**CHALLENGE**
All of the material below is to be repeated exactly.

**LISTED RECORDS**

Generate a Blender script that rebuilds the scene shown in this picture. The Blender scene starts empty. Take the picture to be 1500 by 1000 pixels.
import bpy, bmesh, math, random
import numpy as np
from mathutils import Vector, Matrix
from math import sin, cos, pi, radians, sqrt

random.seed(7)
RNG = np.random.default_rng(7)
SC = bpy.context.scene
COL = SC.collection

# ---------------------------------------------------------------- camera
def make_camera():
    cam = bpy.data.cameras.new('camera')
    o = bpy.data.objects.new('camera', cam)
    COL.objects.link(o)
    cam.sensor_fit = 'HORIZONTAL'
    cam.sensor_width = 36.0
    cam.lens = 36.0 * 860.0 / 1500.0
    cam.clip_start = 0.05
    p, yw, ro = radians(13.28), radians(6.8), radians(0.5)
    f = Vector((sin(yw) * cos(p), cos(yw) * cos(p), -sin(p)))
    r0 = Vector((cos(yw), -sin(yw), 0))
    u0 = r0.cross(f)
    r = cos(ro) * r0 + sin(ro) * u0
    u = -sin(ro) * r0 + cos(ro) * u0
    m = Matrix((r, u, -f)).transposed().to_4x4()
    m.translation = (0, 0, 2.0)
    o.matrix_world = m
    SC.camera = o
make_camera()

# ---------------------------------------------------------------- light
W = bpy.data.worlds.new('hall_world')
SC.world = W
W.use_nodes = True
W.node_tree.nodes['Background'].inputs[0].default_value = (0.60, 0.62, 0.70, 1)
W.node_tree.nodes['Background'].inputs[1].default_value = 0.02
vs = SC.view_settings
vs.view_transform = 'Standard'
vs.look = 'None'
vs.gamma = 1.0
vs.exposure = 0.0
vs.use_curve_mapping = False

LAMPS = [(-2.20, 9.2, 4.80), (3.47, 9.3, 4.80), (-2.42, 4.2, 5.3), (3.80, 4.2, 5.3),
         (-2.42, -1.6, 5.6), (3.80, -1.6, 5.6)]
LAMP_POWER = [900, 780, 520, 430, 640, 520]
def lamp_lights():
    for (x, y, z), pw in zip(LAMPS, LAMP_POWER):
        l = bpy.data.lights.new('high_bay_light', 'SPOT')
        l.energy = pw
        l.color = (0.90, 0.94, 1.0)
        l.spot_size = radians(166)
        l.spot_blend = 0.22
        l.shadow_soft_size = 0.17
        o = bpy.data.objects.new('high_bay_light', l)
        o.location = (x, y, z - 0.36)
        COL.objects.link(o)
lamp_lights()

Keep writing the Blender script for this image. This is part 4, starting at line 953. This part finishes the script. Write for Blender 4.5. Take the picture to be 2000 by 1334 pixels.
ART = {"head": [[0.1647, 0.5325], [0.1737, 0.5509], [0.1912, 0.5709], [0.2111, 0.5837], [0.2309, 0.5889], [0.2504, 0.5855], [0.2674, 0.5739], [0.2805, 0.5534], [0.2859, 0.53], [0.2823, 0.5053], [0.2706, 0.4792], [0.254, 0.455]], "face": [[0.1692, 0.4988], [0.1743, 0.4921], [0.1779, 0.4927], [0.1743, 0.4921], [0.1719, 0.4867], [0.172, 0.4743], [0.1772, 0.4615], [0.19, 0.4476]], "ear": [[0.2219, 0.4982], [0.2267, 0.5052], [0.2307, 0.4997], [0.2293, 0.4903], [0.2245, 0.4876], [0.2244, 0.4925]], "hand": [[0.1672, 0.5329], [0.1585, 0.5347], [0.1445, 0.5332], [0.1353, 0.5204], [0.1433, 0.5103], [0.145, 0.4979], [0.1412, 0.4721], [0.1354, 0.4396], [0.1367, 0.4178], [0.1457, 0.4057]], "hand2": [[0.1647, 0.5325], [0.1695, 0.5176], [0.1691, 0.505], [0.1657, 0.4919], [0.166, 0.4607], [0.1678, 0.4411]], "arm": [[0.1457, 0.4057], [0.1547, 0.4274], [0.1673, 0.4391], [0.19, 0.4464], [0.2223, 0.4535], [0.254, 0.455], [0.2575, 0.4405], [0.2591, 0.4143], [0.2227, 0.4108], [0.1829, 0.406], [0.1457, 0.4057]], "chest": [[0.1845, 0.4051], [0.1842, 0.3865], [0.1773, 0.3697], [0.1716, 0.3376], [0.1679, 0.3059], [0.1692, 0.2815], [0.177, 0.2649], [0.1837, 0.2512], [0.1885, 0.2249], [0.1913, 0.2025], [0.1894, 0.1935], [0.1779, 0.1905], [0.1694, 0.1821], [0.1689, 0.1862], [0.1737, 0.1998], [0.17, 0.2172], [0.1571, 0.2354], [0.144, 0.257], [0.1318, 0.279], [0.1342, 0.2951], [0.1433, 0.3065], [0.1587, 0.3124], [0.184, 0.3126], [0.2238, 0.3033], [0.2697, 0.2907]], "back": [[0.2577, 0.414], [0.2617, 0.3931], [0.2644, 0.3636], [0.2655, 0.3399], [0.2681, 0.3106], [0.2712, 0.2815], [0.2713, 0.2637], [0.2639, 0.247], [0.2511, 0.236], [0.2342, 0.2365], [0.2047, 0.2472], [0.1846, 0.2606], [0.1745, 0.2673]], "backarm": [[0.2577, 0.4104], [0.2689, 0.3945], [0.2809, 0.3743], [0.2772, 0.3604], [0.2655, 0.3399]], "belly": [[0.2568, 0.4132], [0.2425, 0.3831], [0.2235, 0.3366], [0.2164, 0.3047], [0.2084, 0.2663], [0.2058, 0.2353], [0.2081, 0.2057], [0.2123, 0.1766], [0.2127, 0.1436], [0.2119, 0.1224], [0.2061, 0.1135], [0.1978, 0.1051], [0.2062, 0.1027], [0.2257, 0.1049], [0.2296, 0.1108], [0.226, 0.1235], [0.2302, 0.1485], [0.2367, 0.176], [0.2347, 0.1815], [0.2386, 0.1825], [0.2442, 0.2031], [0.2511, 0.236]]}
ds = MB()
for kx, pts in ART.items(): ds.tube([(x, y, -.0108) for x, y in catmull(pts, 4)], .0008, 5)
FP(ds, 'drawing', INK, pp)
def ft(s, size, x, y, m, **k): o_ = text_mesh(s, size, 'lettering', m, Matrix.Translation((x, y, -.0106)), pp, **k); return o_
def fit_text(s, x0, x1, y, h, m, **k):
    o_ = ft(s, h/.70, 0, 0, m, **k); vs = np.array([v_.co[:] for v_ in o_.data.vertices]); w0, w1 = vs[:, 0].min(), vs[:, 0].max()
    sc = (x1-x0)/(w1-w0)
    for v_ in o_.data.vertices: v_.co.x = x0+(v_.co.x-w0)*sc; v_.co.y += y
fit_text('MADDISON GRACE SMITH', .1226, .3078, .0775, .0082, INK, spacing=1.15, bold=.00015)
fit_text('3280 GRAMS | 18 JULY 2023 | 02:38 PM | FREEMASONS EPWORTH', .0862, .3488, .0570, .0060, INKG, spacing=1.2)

**THE SOLUTION**
Generate a Blender script that rebuilds the scene shown in this picture. The Blender scene starts empty. Take the picture to be 1500 by 1000 pixels.
import bpy, bmesh, math, random
import numpy as np
from mathutils import Vector, Matrix
from math import sin, cos, pi, radians, sqrt

random.seed(7)
RNG = np.random.default_rng(7)
SC = bpy.context.scene
COL = SC.collection

# ---------------------------------------------------------------- camera
def make_camera():
    cam = bpy.data.cameras.new('camera')
    o = bpy.data.objects.new('camera', cam)
    COL.objects.link(o)
    cam.sensor_fit = 'HORIZONTAL'
    cam.sensor_width = 36.0
    cam.lens = 36.0 * 860.0 / 1500.0
    cam.clip_start = 0.05
    p, yw, ro = radians(13.28), radians(6.8), radians(0.5)
    f = Vector((sin(yw) * cos(p), cos(yw) * cos(p), -sin(p)))
    r0 = Vector((cos(yw), -sin(yw), 0))
    u0 = r0.cross(f)
    r = cos(ro) * r0 + sin(ro) * u0
    u = -sin(ro) * r0 + cos(ro) * u0
    m = Matrix((r, u, -f)).transposed().to_4x4()
    m.translation = (0, 0, 2.0)
    o.matrix_world = m
    SC.camera = o
make_camera()

# ---------------------------------------------------------------- light
W = bpy.data.worlds.new('hall_world')
SC.world = W
W.use_nodes = True
W.node_tree.nodes['Background'].inputs[0].default_value = (0.60, 0.62, 0.70, 1)
W.node_tree.nodes['Background'].inputs[1].default_value = 0.02
vs = SC.view_settings
vs.view_transform = 'Standard'
vs.look = 'None'
vs.gamma = 1.0
vs.exposure = 0.0
vs.use_curve_mapping = False

LAMPS = [(-2.20, 9.2, 4.80), (3.47, 9.3, 4.80), (-2.42, 4.2, 5.3), (3.80, 4.2, 5.3),
         (-2.42, -1.6, 5.6), (3.80, -1.6, 5.6)]
LAMP_POWER = [900, 780, 520, 430, 640, 520]
def lamp_lights():
    for (x, y, z), pw in zip(LAMPS, LAMP_POWER):
        l = bpy.data.lights.new('high_bay_light', 'SPOT')
        l.energy = pw
        l.color = (0.90, 0.94, 1.0)
        l.spot_size = radians(166)
        l.spot_blend = 0.22
        l.shadow_soft_size = 0.17
        o = bpy.data.objects.new('high_bay_light', l)
        o.location = (x, y, z - 0.36)
        COL.objects.link(o)
lamp_lights()

Keep writing the Blender script for this image. This is part 4, starting at line 953. This part finishes the script. Write for Blender 4.5. Take the picture to be 2000 by 1334 pixels.
ART = {"head": [[0.1647, 0.5325], [0.1737, 0.5509], [0.1912, 0.5709], [0.2111, 0.5837], [0.2309, 0.5889], [0.2504, 0.5855], [0.2674, 0.5739], [0.2805, 0.5534], [0.2859, 0.53], [0.2823, 0.5053], [0.2706, 0.4792], [0.254, 0.455]], "face": [[0.1692, 0.4988], [0.1743, 0.4921], [0.1779, 0.4927], [0.1743, 0.4921], [0.1719, 0.4867], [0.172, 0.4743], [0.1772, 0.4615], [0.19, 0.4476]], "ear": [[0.2219, 0.4982], [0.2267, 0.5052], [0.2307, 0.4997], [0.2293, 0.4903], [0.2245, 0.4876], [0.2244, 0.4925]], "hand": [[0.1672, 0.5329], [0.1585, 0.5347], [0.1445, 0.5332], [0.1353, 0.5204], [0.1433, 0.5103], [0.145, 0.4979], [0.1412, 0.4721], [0.1354, 0.4396], [0.1367, 0.4178], [0.1457, 0.4057]], "hand2": [[0.1647, 0.5325], [0.1695, 0.5176], [0.1691, 0.505], [0.1657, 0.4919], [0.166, 0.4607], [0.1678, 0.4411]], "arm": [[0.1457, 0.4057], [0.1547, 0.4274], [0.1673, 0.4391], [0.19, 0.4464], [0.2223, 0.4535], [0.254, 0.455], [0.2575, 0.4405], [0.2591, 0.4143], [0.2227, 0.4108], [0.1829, 0.406], [0.1457, 0.4057]], "chest": [[0.1845, 0.4051], [0.1842, 0.3865], [0.1773, 0.3697], [0.1716, 0.3376], [0.1679, 0.3059], [0.1692, 0.2815], [0.177, 0.2649], [0.1837, 0.2512], [0.1885, 0.2249], [0.1913, 0.2025], [0.1894, 0.1935], [0.1779, 0.1905], [0.1694, 0.1821], [0.1689, 0.1862], [0.1737, 0.1998], [0.17, 0.2172], [0.1571, 0.2354], [0.144, 0.257], [0.1318, 0.279], [0.1342, 0.2951], [0.1433, 0.3065], [0.1587, 0.3124], [0.184, 0.3126], [0.2238, 0.3033], [0.2697, 0.2907]], "back": [[0.2577, 0.414], [0.2617, 0.3931], [0.2644, 0.3636], [0.2655, 0.3399], [0.2681, 0.3106], [0.2712, 0.2815], [0.2713, 0.2637], [0.2639, 0.247], [0.2511, 0.236], [0.2342, 0.2365], [0.2047, 0.2472], [0.1846, 0.2606], [0.1745, 0.2673]], "backarm": [[0.2577, 0.4104], [0.2689, 0.3945], [0.2809, 0.3743], [0.2772, 0.3604], [0.2655, 0.3399]], "belly": [[0.2568, 0.4132], [0.2425, 0.3831], [0.2235, 0.3366], [0.2164, 0.3047], [0.2084, 0.2663], [0.2058, 0.2353], [0.2081, 0.2057], [0.2123, 0.1766], [0.2127, 0.1436], [0.2119, 0.1224], [0.2061, 0.1135], [0.1978, 0.1051], [0.2062, 0.1027], [0.2257, 0.1049], [0.2296, 0.1108], [0.226, 0.1235], [0.2302, 0.1485], [0.2367, 0.176], [0.2347, 0.1815], [0.2386, 0.1825], [0.2442, 0.2031], [0.2511, 0.236]]}
ds = MB()
for kx, pts in ART.items(): ds.tube([(x, y, -.0108) for x, y in catmull(pts, 4)], .0008, 5)
FP(ds, 'drawing', INK, pp)
def ft(s, size, x, y, m, **k): o_ = text_mesh(s, size, 'lettering', m, Matrix.Translation((x, y, -.0106)), pp, **k); return o_
def fit_text(s, x0, x1, y, h, m, **k):
    o_ = ft(s, h/.70, 0, 0, m, **k); vs = np.array([v_.co[:] for v_ in o_.data.vertices]); w0, w1 = vs[:, 0].min(), vs[:, 0].max()
    sc = (x1-x0)/(w1-w0)
    for v_ in o_.data.vertices: v_.co.x = x0+(v_.co.x-w0)*sc; v_.co.y += y
fit_text('MADDISON GRACE SMITH', .1226, .3078, .0775, .0082, INK, spacing=1.15, bold=.00015)
fit_text('3280 GRAMS | 18 JULY 2023 | 02:38 PM | FREEMASONS EPWORTH', .0862, .3488, .0570, .0060, INKG, spacing=1.2)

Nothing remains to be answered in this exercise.